Unwinding the Skein appears to be a cut-down canvas.

Thanks to information and images provided by the owner of Unwinding the Skein, there appears to have been a third figure on the right of the canvas, but which has been cut off. The edge of the skirts of a third dress appears to be just visible.

The owner also notes how the right-hand figure on the existing work appears to have been wearing a hat, but that this has been painted over. The signature is confirmed as ‘ALS’, not ‘AS’ as suggested on the retailer’s web site.

The image is a slight puzzle, being in the style of Annie c. 1880-1890, yet of a relatively crude quality, and with the lettering of the ‘ALS’ signature more characteristic of her post-1900 work. Also, the back of the panel has another canvas pasted on, preparation for another painting. (Many thanks to R. W., the owner of the work, for these observations.)

My theory is this was painted late-1880s as a trial piece and never intended for exhibition or sale, but which was later cut down, signed and framed for exhibition/sale purposes.
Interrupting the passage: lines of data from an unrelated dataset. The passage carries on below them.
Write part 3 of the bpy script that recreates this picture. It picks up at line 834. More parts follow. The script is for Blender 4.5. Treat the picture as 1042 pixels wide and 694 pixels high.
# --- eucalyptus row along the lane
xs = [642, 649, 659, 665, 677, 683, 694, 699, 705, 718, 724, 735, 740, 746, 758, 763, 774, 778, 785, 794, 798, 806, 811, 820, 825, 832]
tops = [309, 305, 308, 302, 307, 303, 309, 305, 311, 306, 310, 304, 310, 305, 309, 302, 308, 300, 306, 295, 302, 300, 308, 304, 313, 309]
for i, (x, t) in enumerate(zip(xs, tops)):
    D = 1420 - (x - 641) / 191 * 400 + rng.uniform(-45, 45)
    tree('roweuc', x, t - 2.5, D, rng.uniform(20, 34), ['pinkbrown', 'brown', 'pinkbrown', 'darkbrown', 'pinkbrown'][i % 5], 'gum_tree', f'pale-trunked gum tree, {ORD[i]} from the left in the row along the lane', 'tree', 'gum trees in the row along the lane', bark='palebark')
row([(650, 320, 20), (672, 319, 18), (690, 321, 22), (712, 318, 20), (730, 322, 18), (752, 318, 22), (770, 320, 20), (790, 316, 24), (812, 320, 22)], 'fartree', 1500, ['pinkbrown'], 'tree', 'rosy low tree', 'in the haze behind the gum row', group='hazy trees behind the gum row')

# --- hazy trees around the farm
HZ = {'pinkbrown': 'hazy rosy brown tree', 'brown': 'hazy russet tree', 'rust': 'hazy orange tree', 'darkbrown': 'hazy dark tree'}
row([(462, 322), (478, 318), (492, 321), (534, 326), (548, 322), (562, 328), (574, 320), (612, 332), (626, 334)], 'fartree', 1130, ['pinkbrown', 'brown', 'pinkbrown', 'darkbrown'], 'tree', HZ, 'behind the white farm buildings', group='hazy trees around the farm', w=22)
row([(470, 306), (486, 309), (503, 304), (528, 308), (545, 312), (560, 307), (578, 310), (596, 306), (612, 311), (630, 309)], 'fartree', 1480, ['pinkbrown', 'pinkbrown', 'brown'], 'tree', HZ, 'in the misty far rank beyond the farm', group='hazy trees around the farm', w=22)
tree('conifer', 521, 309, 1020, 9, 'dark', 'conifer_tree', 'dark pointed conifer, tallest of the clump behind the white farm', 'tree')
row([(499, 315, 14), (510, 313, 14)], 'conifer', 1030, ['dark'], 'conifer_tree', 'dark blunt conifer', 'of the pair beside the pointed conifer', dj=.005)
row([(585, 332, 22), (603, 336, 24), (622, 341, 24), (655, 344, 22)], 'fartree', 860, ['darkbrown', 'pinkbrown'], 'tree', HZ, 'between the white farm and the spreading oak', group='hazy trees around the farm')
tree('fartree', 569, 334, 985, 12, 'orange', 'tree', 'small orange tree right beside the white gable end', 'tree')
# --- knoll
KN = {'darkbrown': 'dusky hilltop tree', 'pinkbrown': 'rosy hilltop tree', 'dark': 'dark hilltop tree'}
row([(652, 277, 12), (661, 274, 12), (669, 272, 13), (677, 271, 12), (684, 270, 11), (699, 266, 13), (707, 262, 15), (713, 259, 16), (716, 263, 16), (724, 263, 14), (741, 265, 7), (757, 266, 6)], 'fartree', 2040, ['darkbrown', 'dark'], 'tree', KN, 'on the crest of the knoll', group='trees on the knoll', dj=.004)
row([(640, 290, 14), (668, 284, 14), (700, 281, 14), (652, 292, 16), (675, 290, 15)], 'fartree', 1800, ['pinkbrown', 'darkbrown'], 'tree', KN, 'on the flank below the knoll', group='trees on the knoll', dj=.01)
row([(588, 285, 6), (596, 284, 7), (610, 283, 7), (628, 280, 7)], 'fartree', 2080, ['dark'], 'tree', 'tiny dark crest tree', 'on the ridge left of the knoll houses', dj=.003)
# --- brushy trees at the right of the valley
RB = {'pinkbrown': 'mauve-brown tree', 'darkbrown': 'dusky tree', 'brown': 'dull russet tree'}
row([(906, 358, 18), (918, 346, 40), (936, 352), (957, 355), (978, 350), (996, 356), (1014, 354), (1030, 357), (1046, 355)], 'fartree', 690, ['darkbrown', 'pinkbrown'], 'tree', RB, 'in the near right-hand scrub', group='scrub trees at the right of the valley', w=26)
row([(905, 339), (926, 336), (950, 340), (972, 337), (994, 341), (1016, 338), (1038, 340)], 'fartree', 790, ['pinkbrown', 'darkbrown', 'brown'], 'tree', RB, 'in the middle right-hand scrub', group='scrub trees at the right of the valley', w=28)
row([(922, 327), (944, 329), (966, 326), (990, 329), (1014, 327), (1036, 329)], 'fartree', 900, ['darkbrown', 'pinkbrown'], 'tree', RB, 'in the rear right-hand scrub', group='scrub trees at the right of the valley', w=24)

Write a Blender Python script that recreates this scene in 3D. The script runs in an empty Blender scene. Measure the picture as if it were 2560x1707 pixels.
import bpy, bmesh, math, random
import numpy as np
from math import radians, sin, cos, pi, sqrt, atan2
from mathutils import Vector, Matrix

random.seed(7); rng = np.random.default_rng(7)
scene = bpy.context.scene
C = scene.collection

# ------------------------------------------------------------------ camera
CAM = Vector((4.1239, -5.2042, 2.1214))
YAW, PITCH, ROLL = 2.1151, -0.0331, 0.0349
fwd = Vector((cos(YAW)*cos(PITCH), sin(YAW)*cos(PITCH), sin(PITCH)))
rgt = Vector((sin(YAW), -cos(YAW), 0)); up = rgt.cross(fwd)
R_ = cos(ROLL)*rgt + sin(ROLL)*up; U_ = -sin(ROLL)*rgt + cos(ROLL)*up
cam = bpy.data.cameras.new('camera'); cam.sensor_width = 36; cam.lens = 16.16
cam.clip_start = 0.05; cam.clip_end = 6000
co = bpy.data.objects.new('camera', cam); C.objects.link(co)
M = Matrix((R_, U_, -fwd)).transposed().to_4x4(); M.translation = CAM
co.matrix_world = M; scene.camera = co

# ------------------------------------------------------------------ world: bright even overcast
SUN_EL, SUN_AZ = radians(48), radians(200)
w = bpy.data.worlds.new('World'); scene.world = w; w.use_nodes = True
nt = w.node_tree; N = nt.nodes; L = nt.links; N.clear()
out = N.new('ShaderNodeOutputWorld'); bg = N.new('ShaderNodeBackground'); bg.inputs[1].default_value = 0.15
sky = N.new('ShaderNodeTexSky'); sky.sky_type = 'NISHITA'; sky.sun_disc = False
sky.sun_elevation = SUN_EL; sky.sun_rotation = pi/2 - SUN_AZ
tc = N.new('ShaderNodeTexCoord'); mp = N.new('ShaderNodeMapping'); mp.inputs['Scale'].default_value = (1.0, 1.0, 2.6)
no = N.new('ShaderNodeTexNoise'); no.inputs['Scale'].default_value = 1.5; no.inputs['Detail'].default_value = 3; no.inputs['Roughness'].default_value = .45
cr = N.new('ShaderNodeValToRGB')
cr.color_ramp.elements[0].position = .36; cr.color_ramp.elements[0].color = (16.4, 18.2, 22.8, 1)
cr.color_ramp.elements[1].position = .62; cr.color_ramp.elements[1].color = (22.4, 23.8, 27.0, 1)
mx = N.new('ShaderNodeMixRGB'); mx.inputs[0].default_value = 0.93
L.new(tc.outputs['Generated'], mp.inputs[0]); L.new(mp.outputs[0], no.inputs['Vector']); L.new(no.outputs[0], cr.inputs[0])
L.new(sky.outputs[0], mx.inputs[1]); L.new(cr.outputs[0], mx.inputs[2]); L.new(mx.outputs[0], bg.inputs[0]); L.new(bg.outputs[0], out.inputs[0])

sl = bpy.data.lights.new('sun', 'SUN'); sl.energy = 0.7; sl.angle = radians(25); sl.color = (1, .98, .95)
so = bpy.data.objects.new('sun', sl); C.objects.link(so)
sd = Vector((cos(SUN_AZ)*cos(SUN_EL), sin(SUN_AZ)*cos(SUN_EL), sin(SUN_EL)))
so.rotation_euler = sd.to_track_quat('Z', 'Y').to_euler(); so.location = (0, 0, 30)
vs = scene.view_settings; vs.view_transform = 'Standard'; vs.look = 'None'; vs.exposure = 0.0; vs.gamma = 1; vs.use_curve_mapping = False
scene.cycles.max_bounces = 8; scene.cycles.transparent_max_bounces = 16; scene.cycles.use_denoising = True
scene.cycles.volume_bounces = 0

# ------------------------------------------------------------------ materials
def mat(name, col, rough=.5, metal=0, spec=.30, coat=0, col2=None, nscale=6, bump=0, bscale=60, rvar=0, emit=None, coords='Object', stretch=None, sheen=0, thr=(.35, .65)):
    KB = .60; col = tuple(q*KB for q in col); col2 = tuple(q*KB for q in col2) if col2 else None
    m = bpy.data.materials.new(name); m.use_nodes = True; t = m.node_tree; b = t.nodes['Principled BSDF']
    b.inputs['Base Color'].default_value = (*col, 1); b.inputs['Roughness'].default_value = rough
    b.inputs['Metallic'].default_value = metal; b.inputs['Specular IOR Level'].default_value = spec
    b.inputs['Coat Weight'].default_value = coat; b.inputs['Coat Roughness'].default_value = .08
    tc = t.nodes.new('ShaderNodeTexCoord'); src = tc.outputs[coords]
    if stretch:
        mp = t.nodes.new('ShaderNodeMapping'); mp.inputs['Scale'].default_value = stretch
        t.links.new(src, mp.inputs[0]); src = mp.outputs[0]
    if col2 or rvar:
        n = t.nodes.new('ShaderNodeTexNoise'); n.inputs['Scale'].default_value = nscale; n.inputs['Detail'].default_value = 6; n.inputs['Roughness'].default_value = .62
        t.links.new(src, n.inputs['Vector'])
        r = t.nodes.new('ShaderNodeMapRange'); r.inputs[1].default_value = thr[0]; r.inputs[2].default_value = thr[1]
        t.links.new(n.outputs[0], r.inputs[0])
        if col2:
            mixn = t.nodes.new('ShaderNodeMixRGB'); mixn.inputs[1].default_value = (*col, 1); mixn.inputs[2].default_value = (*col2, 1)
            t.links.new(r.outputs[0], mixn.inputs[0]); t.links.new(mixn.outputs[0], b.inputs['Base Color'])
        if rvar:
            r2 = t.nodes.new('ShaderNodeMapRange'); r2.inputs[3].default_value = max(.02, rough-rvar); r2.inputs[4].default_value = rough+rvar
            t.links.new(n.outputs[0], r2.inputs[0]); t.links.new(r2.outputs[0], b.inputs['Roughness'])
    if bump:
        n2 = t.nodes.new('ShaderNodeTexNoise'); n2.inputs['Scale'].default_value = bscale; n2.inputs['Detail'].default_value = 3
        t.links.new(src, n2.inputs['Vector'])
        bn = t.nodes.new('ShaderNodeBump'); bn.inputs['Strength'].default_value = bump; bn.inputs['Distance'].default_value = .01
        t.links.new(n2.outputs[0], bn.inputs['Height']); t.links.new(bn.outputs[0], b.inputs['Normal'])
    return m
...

The New Gallery catalogue for 1888 mentions an untraced work, Parcæ, depicting “three Cornish girls, with skein of wool, one in a bright red dress; half length, nearly life-size.” Perhaps this was a preparatory sketch for that work. [Addition, 11 Apr 2022: no longer the case. An article in The Queen (a newspaper), 5 Mar 1890, describes ‘Parcæ’ as “three fisher girls winding wool at a quayside … against a mass of houses darkly purpling up against an evening sky,” different to the image above. Annie may still have had thoughts about the Parcæ in mind. The parcæ were the three ‘fates’ of Roman mythology, three female deities who determined people’s destinies of men and who are often depicted in art spinning wool or working with yarn.